Gregory Clark, Ernest Hemingway and the King Eddy

By Bruce Bell, History Columnist

In the 1920s, Toronto’s major newspapers were all located within a few blocks of one another in the downtown core, and the King Edward Hotel on King Street became the place for the newspaper crowd to gather.

It wasn’t in the hotel’s grand parlors or elegant dining rooms that promising young writers like Morley Callaghan, Gordon Sinclair and Gregory Clark came together. They met in the King Eddy’s basement cafeteria, which became one of the great literary caves in Canada.

Gregory Clark was a writer of the ‘great outdoors’ for the Toronto Star from 1911 to 1947, and a war correspondent who wrote on the human side of war. During World War I (1914-18) he had gone overseas with the 4th Canadian Mounted Rifles and won the Military Cross as an infantry lieutenant at Vimy Ridge.

On his return to Toronto Clark wrote one of his most memorable stories, “One Block of Howland Avenue”, that put a face to the catastrophic effect the so-called Great War had on the street in the Annex area where he had grown up. All the young men of their block except Greg and his brother Joseph had died in the war.

When Gregory and Joseph came home, their father asked his sons not to walk up the street to their house at 66 Howland Avenue ever again. He told them to go the long way home so their neighbours wouldn’t see them, sparing them the anguish of their own loss.

An estimated 4,000 young men from Toronto died in that war. Besides being a great writer and war hero, Gregory Clark also became famous for introducing to the world one of the most influential writers of the 20th century, Ernest Hemingway.

In 1919, at age 20, Hemingway came to Toronto from his home in Oak Park, Illinois, as companion to the son of Harriett and Ralph Connable of Lyndhurst Drive, just north of Casa Loma. The Connables felt their boy could use some ‘toughening up’ under Ernest’s influence.

Through Ralph Connable, the overseer of Canada’s Woolworth empire and a friend of Ernest’s mother, the young Hemingway was introduced to Gregory Clark, who secured Ernest a job writing for the Star. In 1921 Hemingway went to live in Paris, still sending articles back to the Star.

“It couldn’t be any worse. You can’t imagine it. I’m not going to describe it,” Hemingway wrote to a friend about Toronto.

In 1923 Ernest’s wife Hadley became pregnant and, realizing that Toronto would be a better place to have his child born, Ernest told fellow writer Ezra Pound that Toronto was the right place to have a baby because that is the “specialty of that city.”

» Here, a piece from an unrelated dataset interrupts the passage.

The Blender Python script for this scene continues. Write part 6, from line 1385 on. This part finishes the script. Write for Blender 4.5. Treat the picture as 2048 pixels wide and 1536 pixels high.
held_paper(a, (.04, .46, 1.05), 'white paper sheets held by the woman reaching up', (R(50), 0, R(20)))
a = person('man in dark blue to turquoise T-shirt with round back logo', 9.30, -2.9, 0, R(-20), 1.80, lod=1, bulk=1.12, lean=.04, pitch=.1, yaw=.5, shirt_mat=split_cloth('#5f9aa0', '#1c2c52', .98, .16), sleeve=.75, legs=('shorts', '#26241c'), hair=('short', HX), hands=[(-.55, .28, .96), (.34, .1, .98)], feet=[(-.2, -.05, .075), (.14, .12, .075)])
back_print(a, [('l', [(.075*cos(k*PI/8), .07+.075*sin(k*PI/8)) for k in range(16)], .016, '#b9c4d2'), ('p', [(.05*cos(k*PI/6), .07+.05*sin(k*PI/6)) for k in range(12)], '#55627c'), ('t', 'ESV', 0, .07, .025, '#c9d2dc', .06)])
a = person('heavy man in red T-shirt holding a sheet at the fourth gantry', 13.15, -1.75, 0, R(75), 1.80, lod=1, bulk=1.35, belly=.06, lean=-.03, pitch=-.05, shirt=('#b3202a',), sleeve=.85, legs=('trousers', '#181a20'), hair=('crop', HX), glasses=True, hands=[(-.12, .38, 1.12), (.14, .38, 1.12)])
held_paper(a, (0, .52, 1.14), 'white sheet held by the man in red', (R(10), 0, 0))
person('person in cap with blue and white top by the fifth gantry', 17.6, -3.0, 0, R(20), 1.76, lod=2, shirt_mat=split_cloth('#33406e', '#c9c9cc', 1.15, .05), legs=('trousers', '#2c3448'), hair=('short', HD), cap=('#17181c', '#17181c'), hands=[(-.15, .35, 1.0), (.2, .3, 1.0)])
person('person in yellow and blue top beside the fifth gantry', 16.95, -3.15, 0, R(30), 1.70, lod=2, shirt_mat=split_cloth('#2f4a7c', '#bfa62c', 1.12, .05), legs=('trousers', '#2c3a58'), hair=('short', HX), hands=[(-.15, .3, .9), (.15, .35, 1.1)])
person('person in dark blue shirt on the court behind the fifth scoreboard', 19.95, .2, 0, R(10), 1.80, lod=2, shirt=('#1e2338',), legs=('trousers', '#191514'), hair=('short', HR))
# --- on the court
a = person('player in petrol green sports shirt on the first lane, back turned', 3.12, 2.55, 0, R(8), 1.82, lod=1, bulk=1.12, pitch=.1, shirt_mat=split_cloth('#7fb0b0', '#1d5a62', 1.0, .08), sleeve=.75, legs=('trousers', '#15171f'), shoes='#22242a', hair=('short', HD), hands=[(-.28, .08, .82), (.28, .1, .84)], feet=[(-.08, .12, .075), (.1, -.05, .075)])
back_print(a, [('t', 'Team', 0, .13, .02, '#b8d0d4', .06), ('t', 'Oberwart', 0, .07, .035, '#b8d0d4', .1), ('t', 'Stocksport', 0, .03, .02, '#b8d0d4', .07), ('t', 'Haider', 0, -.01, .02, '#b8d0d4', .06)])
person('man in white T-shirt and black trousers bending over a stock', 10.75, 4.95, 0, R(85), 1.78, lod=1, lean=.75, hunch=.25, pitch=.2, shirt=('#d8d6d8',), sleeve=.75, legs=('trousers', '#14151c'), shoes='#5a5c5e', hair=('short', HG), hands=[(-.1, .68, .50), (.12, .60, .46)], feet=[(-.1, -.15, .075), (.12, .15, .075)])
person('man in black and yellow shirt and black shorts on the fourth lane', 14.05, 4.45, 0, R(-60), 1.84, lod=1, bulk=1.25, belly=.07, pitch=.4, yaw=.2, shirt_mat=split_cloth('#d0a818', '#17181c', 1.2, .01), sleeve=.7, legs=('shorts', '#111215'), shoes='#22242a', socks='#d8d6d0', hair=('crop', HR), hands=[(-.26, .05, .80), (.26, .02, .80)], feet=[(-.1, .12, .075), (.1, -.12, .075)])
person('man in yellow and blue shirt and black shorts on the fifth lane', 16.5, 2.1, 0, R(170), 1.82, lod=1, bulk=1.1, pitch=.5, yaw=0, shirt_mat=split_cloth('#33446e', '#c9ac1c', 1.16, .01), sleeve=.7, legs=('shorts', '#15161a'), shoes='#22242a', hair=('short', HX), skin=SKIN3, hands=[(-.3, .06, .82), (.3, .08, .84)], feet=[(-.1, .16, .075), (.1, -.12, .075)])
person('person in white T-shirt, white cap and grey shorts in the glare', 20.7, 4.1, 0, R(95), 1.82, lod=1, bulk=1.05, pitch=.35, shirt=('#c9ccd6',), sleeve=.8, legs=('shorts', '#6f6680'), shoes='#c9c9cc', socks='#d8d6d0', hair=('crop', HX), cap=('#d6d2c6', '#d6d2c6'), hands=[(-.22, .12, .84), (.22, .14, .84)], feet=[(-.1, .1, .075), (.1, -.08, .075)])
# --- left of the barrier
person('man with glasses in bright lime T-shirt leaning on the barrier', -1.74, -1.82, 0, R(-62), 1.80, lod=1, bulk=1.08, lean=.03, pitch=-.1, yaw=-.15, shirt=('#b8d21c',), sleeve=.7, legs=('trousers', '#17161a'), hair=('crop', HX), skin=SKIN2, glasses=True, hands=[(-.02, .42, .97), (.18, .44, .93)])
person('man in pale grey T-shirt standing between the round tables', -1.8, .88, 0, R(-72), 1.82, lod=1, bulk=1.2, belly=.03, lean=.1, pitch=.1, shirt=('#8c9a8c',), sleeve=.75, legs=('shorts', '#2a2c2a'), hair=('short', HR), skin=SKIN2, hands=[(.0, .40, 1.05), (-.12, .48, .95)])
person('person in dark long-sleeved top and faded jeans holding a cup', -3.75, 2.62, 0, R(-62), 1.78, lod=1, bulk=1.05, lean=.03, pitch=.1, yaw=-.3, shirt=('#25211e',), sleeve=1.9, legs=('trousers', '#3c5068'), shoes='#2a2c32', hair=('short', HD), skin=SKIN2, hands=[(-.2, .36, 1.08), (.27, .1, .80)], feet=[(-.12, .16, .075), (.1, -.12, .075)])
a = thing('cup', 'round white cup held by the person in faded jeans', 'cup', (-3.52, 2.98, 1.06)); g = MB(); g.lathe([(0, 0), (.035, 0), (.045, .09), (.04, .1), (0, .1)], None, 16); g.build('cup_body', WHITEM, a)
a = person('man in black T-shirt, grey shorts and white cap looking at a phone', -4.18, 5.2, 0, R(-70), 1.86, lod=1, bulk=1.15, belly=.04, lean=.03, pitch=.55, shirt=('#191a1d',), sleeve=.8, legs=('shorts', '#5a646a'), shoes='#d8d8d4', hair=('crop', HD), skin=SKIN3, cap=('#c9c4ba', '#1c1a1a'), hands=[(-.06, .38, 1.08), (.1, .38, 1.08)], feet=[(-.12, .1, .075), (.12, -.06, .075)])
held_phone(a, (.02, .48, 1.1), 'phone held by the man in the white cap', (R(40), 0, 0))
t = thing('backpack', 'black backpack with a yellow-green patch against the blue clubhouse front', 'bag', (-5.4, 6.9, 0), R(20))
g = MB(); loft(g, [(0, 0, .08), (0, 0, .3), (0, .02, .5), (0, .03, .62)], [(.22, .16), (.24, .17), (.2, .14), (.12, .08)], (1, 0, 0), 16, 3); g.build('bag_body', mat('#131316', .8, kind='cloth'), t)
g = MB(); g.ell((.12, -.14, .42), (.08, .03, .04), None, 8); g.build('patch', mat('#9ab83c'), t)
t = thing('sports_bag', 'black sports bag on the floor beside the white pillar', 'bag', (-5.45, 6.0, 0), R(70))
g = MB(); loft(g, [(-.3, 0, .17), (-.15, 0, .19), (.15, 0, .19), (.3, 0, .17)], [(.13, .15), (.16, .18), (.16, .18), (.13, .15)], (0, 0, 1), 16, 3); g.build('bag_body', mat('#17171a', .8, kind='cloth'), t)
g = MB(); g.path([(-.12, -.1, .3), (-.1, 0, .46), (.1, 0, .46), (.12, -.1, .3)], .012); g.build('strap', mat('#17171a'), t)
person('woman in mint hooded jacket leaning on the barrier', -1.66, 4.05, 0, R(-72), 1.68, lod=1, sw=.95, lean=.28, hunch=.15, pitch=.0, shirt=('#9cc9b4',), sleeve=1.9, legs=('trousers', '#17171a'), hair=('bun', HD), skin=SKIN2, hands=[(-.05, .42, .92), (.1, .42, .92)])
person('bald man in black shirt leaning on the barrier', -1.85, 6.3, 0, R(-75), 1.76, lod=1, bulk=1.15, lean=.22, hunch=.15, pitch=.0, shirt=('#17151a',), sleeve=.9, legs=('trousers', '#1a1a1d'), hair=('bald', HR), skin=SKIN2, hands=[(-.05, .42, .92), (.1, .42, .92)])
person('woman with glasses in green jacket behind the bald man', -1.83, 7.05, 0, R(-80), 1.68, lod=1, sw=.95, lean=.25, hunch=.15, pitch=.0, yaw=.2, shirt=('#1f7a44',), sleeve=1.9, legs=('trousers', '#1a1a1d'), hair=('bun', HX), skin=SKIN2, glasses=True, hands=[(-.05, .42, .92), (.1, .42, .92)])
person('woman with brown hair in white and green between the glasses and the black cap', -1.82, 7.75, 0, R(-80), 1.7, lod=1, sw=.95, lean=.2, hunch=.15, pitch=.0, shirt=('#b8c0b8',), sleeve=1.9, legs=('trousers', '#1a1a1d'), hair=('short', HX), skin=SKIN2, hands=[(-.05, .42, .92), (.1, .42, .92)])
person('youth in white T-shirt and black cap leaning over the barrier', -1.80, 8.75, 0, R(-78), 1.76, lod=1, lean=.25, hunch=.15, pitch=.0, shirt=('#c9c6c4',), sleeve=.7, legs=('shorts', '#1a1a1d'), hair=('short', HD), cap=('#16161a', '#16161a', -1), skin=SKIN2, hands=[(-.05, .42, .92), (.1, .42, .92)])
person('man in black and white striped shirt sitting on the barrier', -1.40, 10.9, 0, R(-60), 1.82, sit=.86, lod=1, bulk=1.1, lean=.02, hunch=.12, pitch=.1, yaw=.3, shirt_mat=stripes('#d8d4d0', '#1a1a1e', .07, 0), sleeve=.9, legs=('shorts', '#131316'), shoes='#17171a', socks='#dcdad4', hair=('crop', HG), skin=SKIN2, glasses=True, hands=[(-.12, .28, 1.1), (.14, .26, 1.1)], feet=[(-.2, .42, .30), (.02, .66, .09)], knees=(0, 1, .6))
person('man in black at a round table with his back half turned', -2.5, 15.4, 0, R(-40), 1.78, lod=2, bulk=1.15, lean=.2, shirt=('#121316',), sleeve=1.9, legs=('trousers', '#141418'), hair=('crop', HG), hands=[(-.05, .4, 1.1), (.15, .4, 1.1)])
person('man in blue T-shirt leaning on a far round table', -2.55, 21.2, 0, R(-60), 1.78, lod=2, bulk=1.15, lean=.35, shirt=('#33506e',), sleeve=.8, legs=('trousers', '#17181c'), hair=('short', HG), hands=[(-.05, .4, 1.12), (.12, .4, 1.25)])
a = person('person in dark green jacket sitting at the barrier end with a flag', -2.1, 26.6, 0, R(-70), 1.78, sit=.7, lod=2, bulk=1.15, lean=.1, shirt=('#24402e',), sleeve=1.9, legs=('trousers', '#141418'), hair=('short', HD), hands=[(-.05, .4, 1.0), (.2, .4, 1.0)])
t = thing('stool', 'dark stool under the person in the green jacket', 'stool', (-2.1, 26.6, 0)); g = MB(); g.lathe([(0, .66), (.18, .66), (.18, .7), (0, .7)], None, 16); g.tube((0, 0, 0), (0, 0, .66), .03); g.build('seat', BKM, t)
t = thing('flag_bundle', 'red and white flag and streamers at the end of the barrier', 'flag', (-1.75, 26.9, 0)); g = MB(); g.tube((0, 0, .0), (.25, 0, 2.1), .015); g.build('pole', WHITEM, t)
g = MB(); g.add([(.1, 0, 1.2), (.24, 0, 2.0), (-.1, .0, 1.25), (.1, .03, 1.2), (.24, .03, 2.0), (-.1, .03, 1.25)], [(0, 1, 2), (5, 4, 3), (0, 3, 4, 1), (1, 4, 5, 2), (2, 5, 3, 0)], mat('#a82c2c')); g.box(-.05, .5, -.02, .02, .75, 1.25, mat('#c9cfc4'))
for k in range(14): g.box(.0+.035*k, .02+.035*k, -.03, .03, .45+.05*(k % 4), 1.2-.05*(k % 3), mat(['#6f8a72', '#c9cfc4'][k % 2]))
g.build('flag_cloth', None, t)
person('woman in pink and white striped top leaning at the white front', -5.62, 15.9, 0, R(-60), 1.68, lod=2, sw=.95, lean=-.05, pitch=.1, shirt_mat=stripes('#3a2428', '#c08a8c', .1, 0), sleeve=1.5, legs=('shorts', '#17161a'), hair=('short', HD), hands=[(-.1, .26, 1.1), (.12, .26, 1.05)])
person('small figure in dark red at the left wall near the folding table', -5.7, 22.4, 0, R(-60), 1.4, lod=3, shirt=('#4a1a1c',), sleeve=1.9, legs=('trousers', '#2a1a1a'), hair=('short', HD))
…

In August of 1923 the Hemingways moved out of the King Edward Hotel onto 1599 Bathurst Street north of St. Clair (now a condominium renamed The Hemingway). Ernest began a regular job at the Star, which was then on King Street west of Bay Street.

He wrote to his pal Gertrude Stein in Paris that the cuisine here was pretty good, especially the Chinese food. The Hemingways stayed in Toronto until that December, when the family – including his Toronto-born son Jack (father to actress Muriel Hemingway), nicknamed Bumbi – headed back to Paris.

During World War II, Gregory Clark was a war correspondent for the Star, writing from France about the German blitzkrieg in 1940, and covering the 1941 British evacuation from Dunkirk and the Allies’ disastrous 1942 raid on Dieppe, where one of his sons died.

In 1964, after the death of his wife, Gregory moved permanently into the King Eddy about the same time that the Beatles stayed at the hotel.

Andy Clark, Gregory’s grandson, told me a few years ago, “Granddad moved into the King Eddy when the Beatles came to town. When a few enthusiastic Beatle fans knocked on his door after sneaking into hotel, one of the kids said, ‘Is this where Lennon is?’ Thinking they were referring to the Soviet Union’s Lenin, Granddad said ‘No, he died 40 years ago,’ which caused several seconds of confusion at his door till they realized they sure had the wrong room.”

While Clark, Hemingway and the King Eddy’s cafeteria are all long gone, a remnant of those times survives: the staircase just off the lobby that once led downstairs to the legendary journalistic grotto.

In 1980 the hotel cafeteria was remodeled into the Windsor Ballroom. Gregory Clark, one of the first recipients of the Order of Canada in 1967, died in 1977.